Arc & Co. completes a collection of cross-sector transactions worth over £60m

Cameron Hayes, Director at specialist debt and equity advisory Arc & Co. (now part of FRP), has successfully completed a group of deals worth more than £60 million of complex financing and acquisition mandates across the UK in the run-up to the UK Budget and the Christmas period.

The transactions reflect a period of heightened execution pressure, with borrowers seeking certainty of funding and competitive terms while lenders remained highly selective ahead of year-end.

This cluster of completions highlights Arc & Co.’s ability to deliver high-leverage and often bespoke funding solutions under tight timeframes, particularly when income coverage, asset complexity or structuring considerations would traditionally constrain lender appetite.

 

Transaction details

 

£21m Office Refinance – Asset Management Plan

Arc & Co. arranged a £21 million refinance of an office asset in the South West, providing the client with time and flexibility to lease up and stabilise the property. 

The facility completed within three to four weeks and was structured at 70% LTV, despite the asset’s income being below 1.00x ICR at completion. The lender was comfortable to proceed on the basis of a detailed asset management plan, allowing a ramp-up period to grow income over the term — an approach not typically supported by clearing banks.

 

£16m Residential Development – Conversion and extension

Arc & Co. also advised on a £16 million prime residential development loan in South East England, funding the conversion and extension of an existing office building in the West End into a prime residential scheme.

The transaction was structured at 68% LTGDV, comprising a part permitted development and part new-build scheme, and was completed for an overseas investor.

 

£2m–£3m Office Bridge – Permitted Development Acquisition

Arc & Co. advised on a bridging facility of between £2 million and £3 million to acquire an office property in Surrey with permitted development potential in Surrey, securing both a commercial acquisition loan and a VAT facility.
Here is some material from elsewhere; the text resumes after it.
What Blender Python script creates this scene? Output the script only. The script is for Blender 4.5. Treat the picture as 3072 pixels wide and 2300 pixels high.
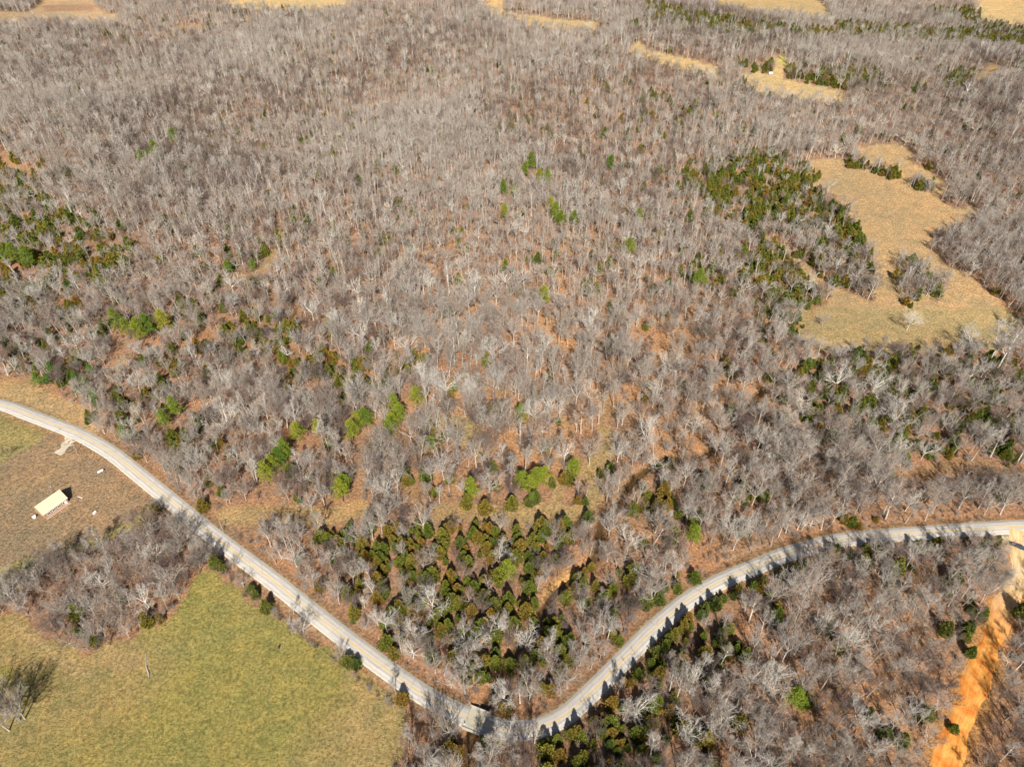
import bpy, math, random
import numpy as np
from mathutils import Vector

# ------------------------------------------------------------------ camera, sky, sun, exposure
for o in list(bpy.data.objects): bpy.data.objects.remove(o)
scn = bpy.context.scene
COL = scn.collection
F, CX, CY = 2128.0, 1536.0, 1150.0          # focal length and centre of the 3072x2300 frame
H = 250.0
PITCH = math.radians(41.0)
SP, CP = math.sin(PITCH), math.cos(PITCH)
cam = bpy.data.cameras.new("camera"); cam.sensor_width = 36; cam.lens = 36*F/3072
cam.clip_start = 1; cam.clip_end = 20000
co = bpy.data.objects.new("camera", cam); COL.objects.link(co)
co.location = (0, 0, H); co.rotation_euler = (math.pi/2-PITCH, 0, 0)
scn.camera = co

SUN_EL, SUN_AZ = math.radians(41), math.radians(4)      # shadows run away from the camera
w = bpy.data.worlds.new("World"); scn.world = w; w.use_nodes = True
nt = w.node_tree; bg = nt.nodes['Background']
sky = nt.nodes.new('ShaderNodeTexSky'); sky.sky_type = 'NISHITA'; sky.sun_disc = False
sky.sun_elevation = SUN_EL; sky.sun_rotation = math.pi-SUN_AZ
nt.links.new(sky.outputs[0], bg.inputs[0]); bg.inputs[1].default_value = 0.05
sl = bpy.data.lights.new("sun", 'SUN'); sl.energy = 5.0; sl.angle = math.radians(0.5); sl.color = (1, .95, .87)
so = bpy.data.objects.new("sun", sl); COL.objects.link(so)
sd = Vector((math.sin(SUN_AZ)*math.cos(SUN_EL), -math.cos(SUN_AZ)*math.cos(SUN_EL), math.sin(SUN_EL)))
so.rotation_euler = sd.to_track_quat('Z', 'Y').to_euler(); so.location = sd*400
scn.view_settings.view_transform = 'Standard'; scn.view_settings.look = 'None'
scn.view_settings.exposure = 0.58; scn.view_settings.gamma = 1
scn.render.engine = 'CYCLES'
scn.cycles.max_bounces = 4; scn.cycles.diffuse_bounces = 3; scn.cycles.transparent_max_bounces = 4

R = np.random.default_rng(7); rnd = random.Random(11)

# ------------------------------------------------------------------ polylines, polygons, terrain
def seg_dist(P, poly):
    """distance, side (+ = left of travel) and arclength of points P to a polyline"""
    P = np.asarray(P, float); best = np.full(len(P), 1e9); side = np.zeros(len(P)); arc = np.zeros(len(P)); s0 = 0
    for a, b in zip(poly[:-1], poly[1:]):
        a = np.asarray(a[:2], float); b = np.asarray(b[:2], float); d = b-a; L = math.hypot(*d)
        if L < 1e-9: continue
        t = np.clip(((P-a)@d)/L**2, 0, 1); q = a+t[:, None]*d; e = P-q
        dd = np.hypot(e[:, 0], e[:, 1]); m = dd < best
        cr = d[0]*(P[:, 1]-a[1])-d[1]*(P[:, 0]-a[0])
        best[m] = dd[m]; side[m] = np.sign(cr[m]); arc[m] = (s0+t*L)[m]; s0 += L
    return best, side, arc
def inside(P, poly):
    P = np.asarray(P, float); r = np.zeros(len(P), bool); n = len(poly)
    for i in range(n):
        x1, y1 = poly[i][:2]; x2, y2 = poly[(i+1) % n][:2]
        if y1 == y2: continue
        c = ((y1 > P[:, 1]) != (y2 > P[:, 1])) & (P[:, 0] < (x2-x1)*(P[:, 1]-y1)/(y2-y1)+x1)
        r ^= c
    return r
def smooth(pts, n=8):
    out = []; P = [np.array(p, float) for p in pts]; P = [2*P[0]-P[1]]+P+[2*P[-1]-P[-2]]
    for i in range(1, len(P)-2):
        for k in range(n):
            t = k/n; a, b, c, d = P[i-1:i+3]
            out.append(.5*((2*b)+(c-a)*t+(2*a-5*b+4*c-d)*t*t+(3*b-a-3*c+d)*t**3))
    out.append(P[-2]); return out
def resample(pts, step):
    pts = [np.array(p, float) for p in pts]; L = [0]
    for a, b in zip(pts[:-1], pts[1:]): L.append(L[-1]+np.linalg.norm((b-a)[:2]))
    n = max(2, int(L[-1]/step)+1); ts = np.linspace(0, L[-1], n); P = np.array(pts)
    return [np.array([np.interp(t, L, P[:, k]) for k in range(P.shape[1])]) for t in ts]

def h_base(x, y):
    return (2.2*np.sin(x/47+1)*np.sin(y/61+.5)+4.5*np.sin(x/150+.6)*np.sin(y/170+2.2)
            + 1.1*np.sin(x/29+y/41)+11*np.clip((y-300)/350, 0, 1)*np.sin(x/190+y/160+1)+4*np.clip((y-350)/200, 0, 1)*np.sin(x/75-y/90+2))
def at0(px, py, z=0.0):
    """pixel of the 3072x2300 frame to a world point z above the terrain"""
    u, v = px-CX, py-CY; s = SP+v/F*CP; zz = z
    for _ in range(14):
        k = (H-zz)/s; X = u/F*k; Y = k*(CP-v/F*SP); zn = float(h_base(X, Y))+z
        zz = .5*zz+.5*zn
    return np.array([X, Y])
def proj(x, y, z):
    dz = H-z; depth = y*CP+dz*SP; up = y*SP-dz*CP
    return CX+F*x/depth, CY-F*up/depth, depth
K = 1.38879                                   # sketches were taken at 2212 px width
def D(*pts): return [(a*K, b*K) for a, b in pts]
def crop(x0, y0, k, pts): return [(x0+a*k, y0+b*k) for a, b in pts]
def ground_line(px, n=8, step=None):
    g = smooth([at0(*p) for p in px], n); return resample(g, step) if step else g

road_px = [(-420, 1130), (-200, 1172), (0, 1213), (84, 1243), (190, 1283), (254, 1311), (338, 1361), (423, 1429), (507, 1497), (634, 1602), (740, 1682),
           (827, 1748), (975, 1866), (1068, 1938), (1165, 2010), (1249, 2069), (1334, 2118), (1393, 2145), (1446, 2166),
           (1493, 2183), (1569, 2190), (1637, 2176), (1704, 2139), (1763, 2086), (1823, 2027), (1886, 1963), (1949, 1898),
           (2013, 1841), (2076, 1792), (2161, 1744), (2272, 1697), (2357, 1663), (2441, 1638), (2526, 1619), (2652, 1606),
           (2778, 1597), (2916, 1587), (3072, 1578), (3300, 1570), (3600, 1560)]
ROAD = ground_line(road_px, 8, 2.0)
creek_px = [(1380, 2420), (1390, 2300), (1400, 2240), (1413, 2205), (1432, 2160), (1450, 2122), (1497, 2044), (1530, 1972), (1572, 1913),
            (1600, 1880), (1658, 1782), (1720, 1730), (1789, 1659), (1802, 1566), (1827, 1537), (1865, 1494), (1907, 1431), (1992, 1376),
            (2070, 1378), (2161, 1334), (2200, 1296), (2240, 1240), (2270, 1185), (2310, 1165), (2345, 1190)]
CREEK = ground_line(creek_px, 8, 1.5)
dirt_px = [(3060, 1590), (3066, 1685), (3041, 1769), (2999, 1862), (2965, 1946), (2935, 2022), (2906, 2107), (2872, 2192), (2842, 2275), (2800, 2420), (2760, 2560)]
DIRT = ground_line(dirt_px, 8, 2.0)
apron = ground_line([(214, 1296), (203, 1325), (190, 1346), (172, 1362)], 4)

def h_np(x, y):
    P = np.stack([np.ravel(x), np.ravel(y)], 1); z = h_base(P[:, 0], P[:, 1])
    d, _, arc = seg_dist(P, CREEK)
    z = z-2.3*np.exp(-(d/2.0)**2)-.4*np.exp(-(d/6)**2)
    dr, _, _ = seg_dist(P, ROAD)
    nr = np.clip((d-4)/3, 0, 1)
    z = z-.55*np.exp(-((dr-6.2)/1.3)**2)*nr
    return z
def hz(x, y): return float(h_np(np.array([x]), np.array([y]))[0])

# fields without trees (frame pixels)
B7 = (2272, 350, .4226)
F_TAN = crop(*B7, [(330, 340), (450, 290), (600, 310), (640, 370), (740, 385), (720, 215), (850, 200), (1000, 195), (1100, 250), (1110, 330), (1230, 370),
        (1290, 440), (1370, 500), (1290, 560), (1320, 620), (1430, 650), (1520, 640), (1570, 680), (1500, 740), (1300, 810), (1235, 830), (1230, 950), (1350, 1060),
        (1500, 1140), (1560, 1170), (1640, 1240), (1740, 1330), (1850, 1400), (1893, 1440), (1800, 1640), (1400, 1680), (1000, 1690), (650, 1670), (350, 1640),
        (280, 1570), (290, 1440), (270, 1350), (380, 1390), (500, 1310), (520, 1280), (370, 1170), (270, 1050), (150, 930), (20, 840), (100, 870), (250, 960),
        (380, 1070), (500, 1190), (640, 1250), (760, 1300), (835, 1300), (845, 1180), (830, 1040), (790, 920), (710, 800), (630, 650), (500, 520),
        (340, 500), (400, 470), (400, 390)])
ISL = [crop(*B7, [(985, 1010), (1060, 1000), (1160, 1060), (1200, 1130), (1330, 1190), (1350, 1290), (1300, 1320), (1190, 1300), (1060, 1345), (1010, 1310), (980, 1200)]),
       crop(*B7, [(620, 340), (700, 300), (760, 340), (800, 380), (1000, 390), (1010, 440), (880, 440), (800, 400), (740, 385), (640, 370)]),
       crop(*B7, [(1070, 450), (1130, 460), (1240, 500), (1230, 550), (1150, 550), (1080, 490)])]
DENSE = [crop(*B7, [(1235, 830), (1400, 740), (1560, 690), (1950, 720), (1950, 1400), (1740, 1310), (1500, 1130), (1350, 1050), (1240, 950)]),
         crop(*B7, [(280, 900), (600, 880), (780, 960), (830, 1060), (845, 1180), (835, 1300), (640, 1240), (500, 1180), (380, 1060)])]
F_PAST = D((-300, 1320), (60, 1330), (110, 1380), (190, 1410), (290, 1375), (345, 1350), (400, 1285), (440, 1232), (465, 1240), (545, 1300), (620, 1352), (700, 1400), (780, 1440),
           (850, 1500), (890, 1550), (885, 1600), (850, 1660), (820, 1800), (-300, 1800))
F_LAWN = D((-300, 880), (0, 885), (60, 900), (150, 935), (190, 958), (260, 1000), (300, 1045), (326, 1086), (318, 1125), (290, 1150), (240, 1172), (130, 1205), (40, 1262), (-20, 1300), (-300, 1330))
F_LAWN_MOWN = D((-20, 1010), (110, 935), (150, 940), (190, 958), (260, 1000), (300, 1045), (322, 1086), (285, 1120), (180, 1175), (0, 1225), (-300, 1230), (-300, 1090))
FT = crop(0, 0, .5877, [(-300, 60), (0, 60), (130, 65), (190, 30), (240, -60), (480, -60), (490, 40), (560, 75), (620, 68), (590, 90), (430, 95), (100, 110), (-300, 110)])
F_TOPS = [FT, D((398, -20), (804, -20), (720, 8), (550, 11)), D((1528, -25), (1745, -25), (1790, 22), (1764, 30), (1710, 24), (1619, 24), (1553, 14)),
          D((2099, -25), (2312, -25), (2312, 45), (2149, 39), (2116, 21)),
          D((1038, -10), (1085, -10), (1090, 26), (1190, 40), (1300, 50), (1290, 58), (1180, 48), (1075, 28))]
F_MID = [D((1602, 155), (1660, 159), (1718, 176), (1826, 197), (1820, 209), (1731, 200), (1640, 192)), D((1675, 122), (1695, 124), (1692, 162), (1670, 162)),
         D((1358, 104), (1383, 89), (1392, 106), (1441, 119), (1500, 131), (1553, 147), (1548, 155), (1490, 139), (1440, 128), (1395, 116))]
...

The lender advanced up to 80% LTV against the commercial asset, notwithstanding several complexities including the property’s proximity to a railway line and the requirement for Network Rail consents. The transaction completed within five days—and on the final day of the client’s contractual notice period, following the collapse of a prior B2B sale.

 

£6.5m London Residential Bridge – Below-Market-Value Acquisition

Arc & Co. arranged a £6.5 million bridging facility to acquire a below-market-value London residential asset at 80% loan-to-purchase price.

The borrower’s private equity ownership, combined with an overseas borrowing structure, resulted in enhanced KYC requirements. Cameron Hayes coordinated the financing and due diligence process to ensure the acquisition completed ahead of year-end, with the BMV nature of the transaction underpinning the higher leverage.

 

£8m London Mixed-Use Acquisition – Asset Management Strategy

For a value-add London mixed-use property, Arc & Co. secured an £8 million acquisition facility to support a defined asset management strategy, including lease regearing and conversion works.

The facility enables the client to execute their business plan, securing lease surrenders and attracting new tenants. The loan was secured with no recourse to the borrower.

£7m 100% LTPP Residential Bridge – BMV Acquisition

Arc & Co. also advised on a £7 million below-market-value residential acquisition in London, achieving 100% loan-to-purchase price.

The structure allowed the client to complete the transaction without deploying any equity towards the acquisition price, with a Red Book based on the breakup valuation, supporting the leverage and enabling the client to capitalise on an opportunistic acquisition ahead of Christmas.

Cameron Hayes, Director at Arc & Co., commented:

“This cluster of completions ahead of the Budget and Christmas is significant for our clients. Many are navigating changing rate expectations, tighter credit conditions and year-end timing pressure.

“Delivering funding with certainty is paramount in this environment. The ability to structure high-leverage, competitively priced and often highly bespoke facilities under these constraints demonstrates the strength of our lender relationships and the importance of early, proactive engagement on complex deals.”